──────── Supplied material ────────
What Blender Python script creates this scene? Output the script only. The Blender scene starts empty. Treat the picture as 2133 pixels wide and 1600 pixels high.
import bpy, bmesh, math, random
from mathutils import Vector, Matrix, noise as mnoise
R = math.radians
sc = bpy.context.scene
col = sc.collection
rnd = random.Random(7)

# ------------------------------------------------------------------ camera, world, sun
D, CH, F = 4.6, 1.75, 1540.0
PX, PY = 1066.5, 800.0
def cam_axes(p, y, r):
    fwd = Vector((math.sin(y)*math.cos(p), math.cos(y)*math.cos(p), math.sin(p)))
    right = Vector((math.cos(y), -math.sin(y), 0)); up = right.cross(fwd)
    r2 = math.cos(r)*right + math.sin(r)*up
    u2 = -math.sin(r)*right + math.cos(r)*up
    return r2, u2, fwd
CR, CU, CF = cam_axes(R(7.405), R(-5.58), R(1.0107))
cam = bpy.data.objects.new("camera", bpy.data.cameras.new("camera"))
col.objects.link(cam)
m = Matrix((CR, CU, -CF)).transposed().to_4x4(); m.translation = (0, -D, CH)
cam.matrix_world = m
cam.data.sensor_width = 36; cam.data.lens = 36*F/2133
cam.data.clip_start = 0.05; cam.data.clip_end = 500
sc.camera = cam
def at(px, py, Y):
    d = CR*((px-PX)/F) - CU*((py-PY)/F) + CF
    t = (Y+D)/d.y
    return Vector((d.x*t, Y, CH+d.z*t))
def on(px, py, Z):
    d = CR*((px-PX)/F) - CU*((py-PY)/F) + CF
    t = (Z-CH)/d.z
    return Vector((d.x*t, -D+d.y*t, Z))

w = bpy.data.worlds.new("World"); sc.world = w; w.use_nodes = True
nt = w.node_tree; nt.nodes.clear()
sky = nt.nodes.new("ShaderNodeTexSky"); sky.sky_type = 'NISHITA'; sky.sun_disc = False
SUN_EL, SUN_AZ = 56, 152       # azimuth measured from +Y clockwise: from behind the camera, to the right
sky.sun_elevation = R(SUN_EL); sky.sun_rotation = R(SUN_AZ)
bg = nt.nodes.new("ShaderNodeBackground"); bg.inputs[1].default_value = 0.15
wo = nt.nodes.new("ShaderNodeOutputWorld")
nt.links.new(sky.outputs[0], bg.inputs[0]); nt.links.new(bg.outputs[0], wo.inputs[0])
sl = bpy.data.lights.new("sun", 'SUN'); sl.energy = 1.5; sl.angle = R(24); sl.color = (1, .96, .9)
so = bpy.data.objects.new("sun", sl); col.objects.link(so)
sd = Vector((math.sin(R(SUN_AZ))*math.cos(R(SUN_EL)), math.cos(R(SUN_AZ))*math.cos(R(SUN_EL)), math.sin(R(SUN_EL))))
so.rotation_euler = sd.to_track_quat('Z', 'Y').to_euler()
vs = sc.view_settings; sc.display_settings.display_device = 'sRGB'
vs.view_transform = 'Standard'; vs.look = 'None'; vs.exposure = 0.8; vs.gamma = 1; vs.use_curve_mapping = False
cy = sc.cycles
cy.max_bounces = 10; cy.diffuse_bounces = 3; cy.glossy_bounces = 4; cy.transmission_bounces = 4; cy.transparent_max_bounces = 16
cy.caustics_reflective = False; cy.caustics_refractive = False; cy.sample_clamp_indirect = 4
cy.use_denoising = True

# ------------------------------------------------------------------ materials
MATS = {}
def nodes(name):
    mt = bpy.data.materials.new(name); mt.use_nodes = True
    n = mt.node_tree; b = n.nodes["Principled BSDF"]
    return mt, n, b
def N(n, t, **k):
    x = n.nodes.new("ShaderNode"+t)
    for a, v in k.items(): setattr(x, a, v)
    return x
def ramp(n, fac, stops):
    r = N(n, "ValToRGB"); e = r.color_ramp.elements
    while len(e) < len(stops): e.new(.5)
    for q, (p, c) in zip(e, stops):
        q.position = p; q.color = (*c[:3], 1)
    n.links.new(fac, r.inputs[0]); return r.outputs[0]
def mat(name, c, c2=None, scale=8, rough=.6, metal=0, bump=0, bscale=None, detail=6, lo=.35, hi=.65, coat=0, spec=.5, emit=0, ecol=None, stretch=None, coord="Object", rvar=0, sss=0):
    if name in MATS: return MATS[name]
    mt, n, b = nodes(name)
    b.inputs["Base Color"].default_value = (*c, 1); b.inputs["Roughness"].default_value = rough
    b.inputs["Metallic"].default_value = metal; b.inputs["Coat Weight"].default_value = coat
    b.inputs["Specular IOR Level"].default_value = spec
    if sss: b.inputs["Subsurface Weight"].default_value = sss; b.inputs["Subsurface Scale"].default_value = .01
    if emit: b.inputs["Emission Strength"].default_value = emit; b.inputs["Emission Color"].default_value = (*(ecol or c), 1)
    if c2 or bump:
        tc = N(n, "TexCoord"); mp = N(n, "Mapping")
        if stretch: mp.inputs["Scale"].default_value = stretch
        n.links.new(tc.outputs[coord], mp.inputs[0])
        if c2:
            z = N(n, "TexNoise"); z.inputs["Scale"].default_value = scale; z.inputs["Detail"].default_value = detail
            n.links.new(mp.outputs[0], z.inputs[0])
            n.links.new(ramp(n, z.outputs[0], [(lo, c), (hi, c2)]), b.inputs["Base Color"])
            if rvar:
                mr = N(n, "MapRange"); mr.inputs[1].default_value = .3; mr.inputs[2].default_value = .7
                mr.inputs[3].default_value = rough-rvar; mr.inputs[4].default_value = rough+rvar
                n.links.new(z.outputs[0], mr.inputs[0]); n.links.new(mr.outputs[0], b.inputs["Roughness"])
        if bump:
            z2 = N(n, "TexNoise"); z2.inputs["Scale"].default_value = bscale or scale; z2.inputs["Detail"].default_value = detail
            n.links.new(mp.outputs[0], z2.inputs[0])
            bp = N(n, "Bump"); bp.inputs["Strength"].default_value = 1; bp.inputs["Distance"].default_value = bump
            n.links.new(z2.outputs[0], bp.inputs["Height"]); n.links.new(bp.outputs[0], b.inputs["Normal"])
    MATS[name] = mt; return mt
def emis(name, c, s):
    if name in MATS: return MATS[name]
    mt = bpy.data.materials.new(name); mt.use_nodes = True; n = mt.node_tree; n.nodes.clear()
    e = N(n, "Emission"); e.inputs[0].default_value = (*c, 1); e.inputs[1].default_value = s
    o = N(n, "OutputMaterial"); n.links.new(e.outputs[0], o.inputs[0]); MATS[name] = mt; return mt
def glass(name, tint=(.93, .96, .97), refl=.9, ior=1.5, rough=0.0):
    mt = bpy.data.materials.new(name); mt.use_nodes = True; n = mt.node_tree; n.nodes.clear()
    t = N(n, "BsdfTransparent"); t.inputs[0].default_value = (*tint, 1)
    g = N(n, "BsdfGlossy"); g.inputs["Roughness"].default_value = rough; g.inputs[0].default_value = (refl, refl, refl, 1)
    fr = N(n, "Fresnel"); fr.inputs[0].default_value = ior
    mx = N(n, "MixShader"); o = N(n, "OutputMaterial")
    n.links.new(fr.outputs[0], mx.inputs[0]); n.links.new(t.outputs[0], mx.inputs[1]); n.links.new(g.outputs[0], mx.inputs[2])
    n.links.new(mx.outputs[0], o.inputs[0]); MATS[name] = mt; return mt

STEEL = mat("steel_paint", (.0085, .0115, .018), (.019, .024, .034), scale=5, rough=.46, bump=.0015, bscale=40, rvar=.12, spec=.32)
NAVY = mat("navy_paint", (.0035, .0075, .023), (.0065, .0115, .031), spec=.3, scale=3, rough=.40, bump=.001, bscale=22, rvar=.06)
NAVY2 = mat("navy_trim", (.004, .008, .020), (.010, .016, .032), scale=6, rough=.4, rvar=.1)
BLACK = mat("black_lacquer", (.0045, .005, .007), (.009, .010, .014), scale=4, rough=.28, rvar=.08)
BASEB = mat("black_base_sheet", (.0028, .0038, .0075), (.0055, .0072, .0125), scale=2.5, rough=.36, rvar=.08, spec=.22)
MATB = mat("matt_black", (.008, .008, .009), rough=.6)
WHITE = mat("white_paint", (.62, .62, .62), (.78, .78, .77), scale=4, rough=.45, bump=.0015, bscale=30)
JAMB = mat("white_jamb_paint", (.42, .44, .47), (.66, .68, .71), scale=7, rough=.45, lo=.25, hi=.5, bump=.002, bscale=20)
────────
◆ What you should do
Return a word-for-word copy of the lines from the beginning of the listing to the line holding "return Vector((d.x*t, -D+d.y*t, Z))", both kept.

◆ Answer
What Blender Python script creates this scene? Output the script only. The Blender scene starts empty. Treat the picture as 2133 pixels wide and 1600 pixels high.
import bpy, bmesh, math, random
from mathutils import Vector, Matrix, noise as mnoise
R = math.radians
sc = bpy.context.scene
col = sc.collection
rnd = random.Random(7)

# ------------------------------------------------------------------ camera, world, sun
D, CH, F = 4.6, 1.75, 1540.0
PX, PY = 1066.5, 800.0
def cam_axes(p, y, r):
    fwd = Vector((math.sin(y)*math.cos(p), math.cos(y)*math.cos(p), math.sin(p)))
    right = Vector((math.cos(y), -math.sin(y), 0)); up = right.cross(fwd)
    r2 = math.cos(r)*right + math.sin(r)*up
    u2 = -math.sin(r)*right + math.cos(r)*up
    return r2, u2, fwd
CR, CU, CF = cam_axes(R(7.405), R(-5.58), R(1.0107))
cam = bpy.data.objects.new("camera", bpy.data.cameras.new("camera"))
col.objects.link(cam)
m = Matrix((CR, CU, -CF)).transposed().to_4x4(); m.translation = (0, -D, CH)
cam.matrix_world = m
cam.data.sensor_width = 36; cam.data.lens = 36*F/2133
cam.data.clip_start = 0.05; cam.data.clip_end = 500
sc.camera = cam
def at(px, py, Y):
    d = CR*((px-PX)/F) - CU*((py-PY)/F) + CF
    t = (Y+D)/d.y
    return Vector((d.x*t, Y, CH+d.z*t))
def on(px, py, Z):
    d = CR*((px-PX)/F) - CU*((py-PY)/F) + CF
    t = (Z-CH)/d.z
    return Vector((d.x*t, -D+d.y*t, Z))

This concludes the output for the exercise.